12. The system according to claim 11, wherein the hydraulic channel is a first hydraulic channel, and further comprising:

a pressure accumulator; and

a second hydraulic channel;

wherein the first hydraulic channel has a first end connected to one of the adjusting volumes and a second end connected to the pressure accumulator and the second hydraulic channel has a first end connected to the other of the adjusting volumes and a second end connected to the pressure accumulator.

13. The system according to claim 9, wherein the first support devices are connected to a front end of the frame of the crusher and the second support devices are connected to a rear end of the frame of the crusher.

14. The system according to claim 9, wherein the second support devices are arranged to rest with a friction joint on the body of the crushing plant.

15. The system according to claim 11, wherein when the second support points are vertically offset relative to each other, so that hydraulic liquid flows from one of the adjusting volumes through the hydraulic channel to the other of the adjusting volumes, one of the adjusting members contracts and the other of the adjusting members expands to thereby vertically adjust the second support points relative to each other.
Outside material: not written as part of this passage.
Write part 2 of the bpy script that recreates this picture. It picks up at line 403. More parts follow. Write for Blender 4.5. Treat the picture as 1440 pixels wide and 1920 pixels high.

16. The system according to claim 9, wherein the crusher is one of the following: a jaw crusher, a horizontal shaft impactor, a vertical shaft impactor, a gyratory crusher, and a cone crusher.

17. A mineral material processing plant, wherein the mineral material processing plant comprises a system according to claim 9.

18. The system according to claim 12 further comprising a control unit operable to detect the pressure in each of the adjusting volumes and control the pressure accumulator based on the pressure in each of the adjusting volumes.

19. The method according to the claim 12 further comprising a control unit operable to detect a vertical ratio of the frame of the crusher and the body of the crushing plant and control the pressure accumulator based on the vertical ratio such that each adjusting volume has a desired volume and pressure and each adjusting member contracts or expands to adjust the vertical position of the frame of the crusher.